Для начала отметим, что «Хроника смерти, о которой все знали заранее» — это больше репортаж, нежели хроника. Это драматическое воссоздание публичного убийства моего друга детства, совершенного братьями его бывшей невесты, от которой жених отказался, узнав в первую брачную ночь, что она не девственница. Она обвинила моего друга в своем бесчестии, и ее братья зарезали его среди бела дня на городской площади. Тридцать лет я ждал, чтобы описать эти драматические события, свидетелем которых сам не был, потому что мать просила меня этого не делать, принимая во внимание взаимоотношения двух враждующих семей. Когда наконец я получил разрешение, эта история так живо представлялась мне, что не понадобилось даже обращаться ни к одному из бессчетных свидетельств. В действительности это не хроника — как я неудачно обозначил в заглавии — а исторический эпизод, защищенный от общественного любопытства и злых языков измененными именами героев, неуказанным местом действия, но с точностью воспроизводящий обстоятельства и события. Таким образом, было бы неправильным назвать его формальным репортажем; это просто четкий образец этого жанра.

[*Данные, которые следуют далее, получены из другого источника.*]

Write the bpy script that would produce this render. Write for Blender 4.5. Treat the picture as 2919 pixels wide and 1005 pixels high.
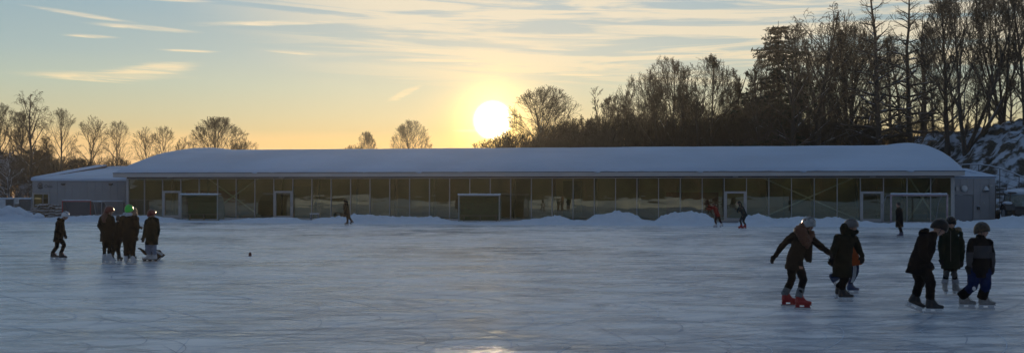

«Известие о похищении» — это точное воссоздание ужасной истории, за которой в Колумбии наблюдали на протяжении двухсот шестидесяти двух дней, когда были последовательно совершены десять похищений известных людей с единственной целью: помешать Конституционной Ассамблее принять постановление об экстрадиции колумбийских преступников в Соединенные Штаты. Жанр этого произведения — чистый репортаж, так как все даты в нем правдивы и подтверждены. Однако заглавие можно «оправдать» тем, что это одна полная единая история — от начала и до конца.